■ Given task ■
Copy out the listing in full, exactly as written, but not its pictures.
_ _ _ _ _ _ _
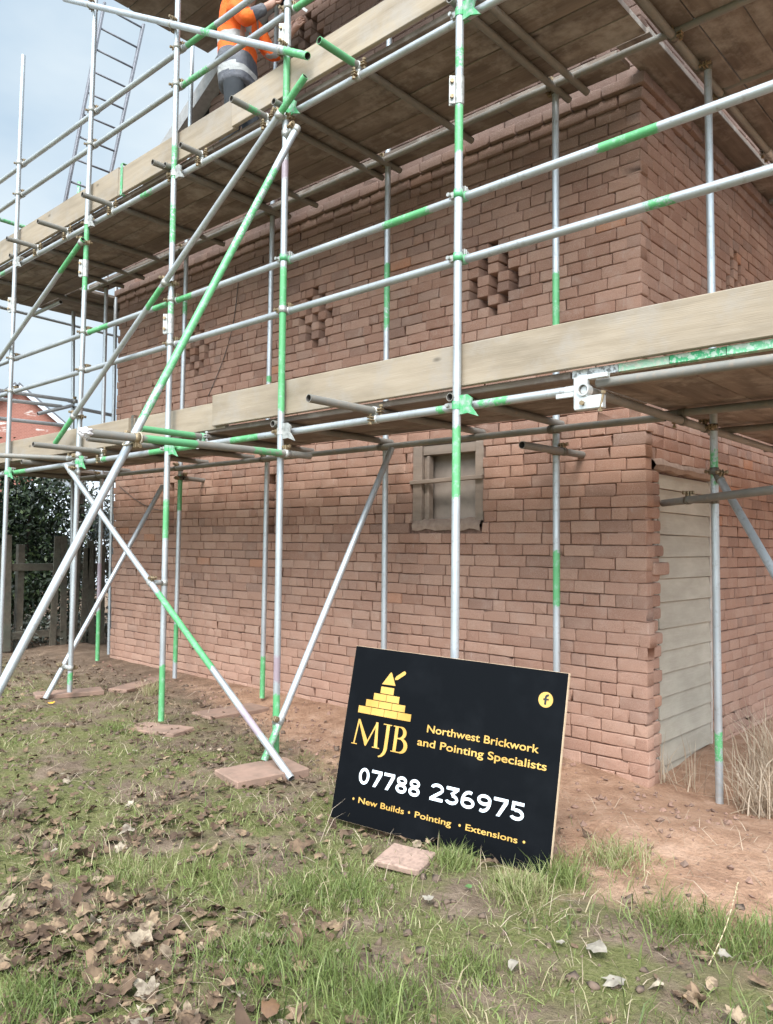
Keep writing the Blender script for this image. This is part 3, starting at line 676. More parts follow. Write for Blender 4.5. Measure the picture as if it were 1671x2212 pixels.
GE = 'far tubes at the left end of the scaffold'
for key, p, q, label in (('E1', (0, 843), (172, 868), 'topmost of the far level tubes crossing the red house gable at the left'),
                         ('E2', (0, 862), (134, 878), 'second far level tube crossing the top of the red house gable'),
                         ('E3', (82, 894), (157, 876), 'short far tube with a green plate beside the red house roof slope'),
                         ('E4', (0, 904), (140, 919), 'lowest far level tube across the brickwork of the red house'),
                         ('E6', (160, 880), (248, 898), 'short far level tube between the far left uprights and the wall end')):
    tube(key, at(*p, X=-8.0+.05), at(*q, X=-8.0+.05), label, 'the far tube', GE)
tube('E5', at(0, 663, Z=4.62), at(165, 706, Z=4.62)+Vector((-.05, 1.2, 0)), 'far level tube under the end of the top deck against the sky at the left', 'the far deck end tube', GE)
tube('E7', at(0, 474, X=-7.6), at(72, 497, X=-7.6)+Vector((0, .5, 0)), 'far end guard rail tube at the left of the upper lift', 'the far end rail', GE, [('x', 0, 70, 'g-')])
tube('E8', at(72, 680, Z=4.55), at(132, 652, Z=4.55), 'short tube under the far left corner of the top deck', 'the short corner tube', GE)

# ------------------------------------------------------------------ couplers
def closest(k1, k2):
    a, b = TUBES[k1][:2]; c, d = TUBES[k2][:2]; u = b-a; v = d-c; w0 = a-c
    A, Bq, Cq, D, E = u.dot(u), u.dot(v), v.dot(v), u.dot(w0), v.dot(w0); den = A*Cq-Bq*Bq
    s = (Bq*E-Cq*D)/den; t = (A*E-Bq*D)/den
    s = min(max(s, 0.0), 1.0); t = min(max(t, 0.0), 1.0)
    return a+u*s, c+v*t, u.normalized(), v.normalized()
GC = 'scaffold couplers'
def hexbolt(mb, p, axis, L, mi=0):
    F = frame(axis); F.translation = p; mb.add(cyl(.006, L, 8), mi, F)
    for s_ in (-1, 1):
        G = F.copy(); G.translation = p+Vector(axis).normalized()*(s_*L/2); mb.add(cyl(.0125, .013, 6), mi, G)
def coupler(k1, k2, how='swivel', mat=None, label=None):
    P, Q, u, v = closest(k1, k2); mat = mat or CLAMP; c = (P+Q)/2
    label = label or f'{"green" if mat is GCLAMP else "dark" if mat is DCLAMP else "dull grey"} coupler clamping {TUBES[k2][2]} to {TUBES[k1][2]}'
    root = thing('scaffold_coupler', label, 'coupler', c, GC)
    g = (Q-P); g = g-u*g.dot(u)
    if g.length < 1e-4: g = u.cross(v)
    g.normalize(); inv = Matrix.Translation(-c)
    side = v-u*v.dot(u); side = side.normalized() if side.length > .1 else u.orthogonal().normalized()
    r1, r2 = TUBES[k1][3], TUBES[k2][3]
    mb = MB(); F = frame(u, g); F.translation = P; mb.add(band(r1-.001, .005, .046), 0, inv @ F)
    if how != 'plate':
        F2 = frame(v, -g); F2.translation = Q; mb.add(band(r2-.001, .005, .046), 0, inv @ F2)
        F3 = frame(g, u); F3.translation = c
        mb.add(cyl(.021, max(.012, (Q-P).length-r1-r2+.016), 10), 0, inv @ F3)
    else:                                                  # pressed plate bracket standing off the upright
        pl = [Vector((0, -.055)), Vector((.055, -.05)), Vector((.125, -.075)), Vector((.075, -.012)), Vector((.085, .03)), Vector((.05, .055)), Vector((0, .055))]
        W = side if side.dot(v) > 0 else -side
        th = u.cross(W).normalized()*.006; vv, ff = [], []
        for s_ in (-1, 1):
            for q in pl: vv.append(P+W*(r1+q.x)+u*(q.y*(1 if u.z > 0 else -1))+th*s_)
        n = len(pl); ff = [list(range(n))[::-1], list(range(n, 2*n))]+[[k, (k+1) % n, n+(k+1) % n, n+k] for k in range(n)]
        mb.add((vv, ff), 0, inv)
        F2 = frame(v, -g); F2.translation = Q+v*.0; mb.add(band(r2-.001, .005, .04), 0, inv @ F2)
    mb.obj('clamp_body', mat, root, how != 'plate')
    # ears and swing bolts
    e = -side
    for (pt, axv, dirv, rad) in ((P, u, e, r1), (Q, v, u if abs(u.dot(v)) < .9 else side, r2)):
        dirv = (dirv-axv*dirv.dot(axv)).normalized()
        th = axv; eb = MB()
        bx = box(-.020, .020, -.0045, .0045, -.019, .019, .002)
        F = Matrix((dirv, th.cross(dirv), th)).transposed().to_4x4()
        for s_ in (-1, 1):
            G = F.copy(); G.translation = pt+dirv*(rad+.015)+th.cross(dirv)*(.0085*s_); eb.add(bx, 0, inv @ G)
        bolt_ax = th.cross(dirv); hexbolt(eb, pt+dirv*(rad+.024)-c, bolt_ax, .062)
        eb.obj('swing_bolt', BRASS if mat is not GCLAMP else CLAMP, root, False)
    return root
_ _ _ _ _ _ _
■ Solution ■
Keep writing the Blender script for this image. This is part 3, starting at line 676. More parts follow. Write for Blender 4.5. Measure the picture as if it were 1671x2212 pixels.
GE = 'far tubes at the left end of the scaffold'
for key, p, q, label in (('E1', (0, 843), (172, 868), 'topmost of the far level tubes crossing the red house gable at the left'),
                         ('E2', (0, 862), (134, 878), 'second far level tube crossing the top of the red house gable'),
                         ('E3', (82, 894), (157, 876), 'short far tube with a green plate beside the red house roof slope'),
                         ('E4', (0, 904), (140, 919), 'lowest far level tube across the brickwork of the red house'),
                         ('E6', (160, 880), (248, 898), 'short far level tube between the far left uprights and the wall end')):
    tube(key, at(*p, X=-8.0+.05), at(*q, X=-8.0+.05), label, 'the far tube', GE)
tube('E5', at(0, 663, Z=4.62), at(165, 706, Z=4.62)+Vector((-.05, 1.2, 0)), 'far level tube under the end of the top deck against the sky at the left', 'the far deck end tube', GE)
tube('E7', at(0, 474, X=-7.6), at(72, 497, X=-7.6)+Vector((0, .5, 0)), 'far end guard rail tube at the left of the upper lift', 'the far end rail', GE, [('x', 0, 70, 'g-')])
tube('E8', at(72, 680, Z=4.55), at(132, 652, Z=4.55), 'short tube under the far left corner of the top deck', 'the short corner tube', GE)

# ------------------------------------------------------------------ couplers
def closest(k1, k2):
    a, b = TUBES[k1][:2]; c, d = TUBES[k2][:2]; u = b-a; v = d-c; w0 = a-c
    A, Bq, Cq, D, E = u.dot(u), u.dot(v), v.dot(v), u.dot(w0), v.dot(w0); den = A*Cq-Bq*Bq
    s = (Bq*E-Cq*D)/den; t = (A*E-Bq*D)/den
    s = min(max(s, 0.0), 1.0); t = min(max(t, 0.0), 1.0)
    return a+u*s, c+v*t, u.normalized(), v.normalized()
GC = 'scaffold couplers'
def hexbolt(mb, p, axis, L, mi=0):
    F = frame(axis); F.translation = p; mb.add(cyl(.006, L, 8), mi, F)
    for s_ in (-1, 1):
        G = F.copy(); G.translation = p+Vector(axis).normalized()*(s_*L/2); mb.add(cyl(.0125, .013, 6), mi, G)
def coupler(k1, k2, how='swivel', mat=None, label=None):
    P, Q, u, v = closest(k1, k2); mat = mat or CLAMP; c = (P+Q)/2
    label = label or f'{"green" if mat is GCLAMP else "dark" if mat is DCLAMP else "dull grey"} coupler clamping {TUBES[k2][2]} to {TUBES[k1][2]}'
    root = thing('scaffold_coupler', label, 'coupler', c, GC)
    g = (Q-P); g = g-u*g.dot(u)
    if g.length < 1e-4: g = u.cross(v)
    g.normalize(); inv = Matrix.Translation(-c)
    side = v-u*v.dot(u); side = side.normalized() if side.length > .1 else u.orthogonal().normalized()
    r1, r2 = TUBES[k1][3], TUBES[k2][3]
    mb = MB(); F = frame(u, g); F.translation = P; mb.add(band(r1-.001, .005, .046), 0, inv @ F)
    if how != 'plate':
        F2 = frame(v, -g); F2.translation = Q; mb.add(band(r2-.001, .005, .046), 0, inv @ F2)
        F3 = frame(g, u); F3.translation = c
        mb.add(cyl(.021, max(.012, (Q-P).length-r1-r2+.016), 10), 0, inv @ F3)
    else:                                                  # pressed plate bracket standing off the upright
        pl = [Vector((0, -.055)), Vector((.055, -.05)), Vector((.125, -.075)), Vector((.075, -.012)), Vector((.085, .03)), Vector((.05, .055)), Vector((0, .055))]
        W = side if side.dot(v) > 0 else -side
        th = u.cross(W).normalized()*.006; vv, ff = [], []
        for s_ in (-1, 1):
            for q in pl: vv.append(P+W*(r1+q.x)+u*(q.y*(1 if u.z > 0 else -1))+th*s_)
        n = len(pl); ff = [list(range(n))[::-1], list(range(n, 2*n))]+[[k, (k+1) % n, n+(k+1) % n, n+k] for k in range(n)]
        mb.add((vv, ff), 0, inv)
        F2 = frame(v, -g); F2.translation = Q+v*.0; mb.add(band(r2-.001, .005, .04), 0, inv @ F2)
    mb.obj('clamp_body', mat, root, how != 'plate')
    # ears and swing bolts
    e = -side
    for (pt, axv, dirv, rad) in ((P, u, e, r1), (Q, v, u if abs(u.dot(v)) < .9 else side, r2)):
        dirv = (dirv-axv*dirv.dot(axv)).normalized()
        th = axv; eb = MB()
        bx = box(-.020, .020, -.0045, .0045, -.019, .019, .002)
        F = Matrix((dirv, th.cross(dirv), th)).transposed().to_4x4()
        for s_ in (-1, 1):
            G = F.copy(); G.translation = pt+dirv*(rad+.015)+th.cross(dirv)*(.0085*s_); eb.add(bx, 0, inv @ G)
        bolt_ax = th.cross(dirv); hexbolt(eb, pt+dirv*(rad+.024)-c, bolt_ax, .062)
        eb.obj('swing_bolt', BRASS if mat is not GCLAMP else CLAMP, root, False)
    return root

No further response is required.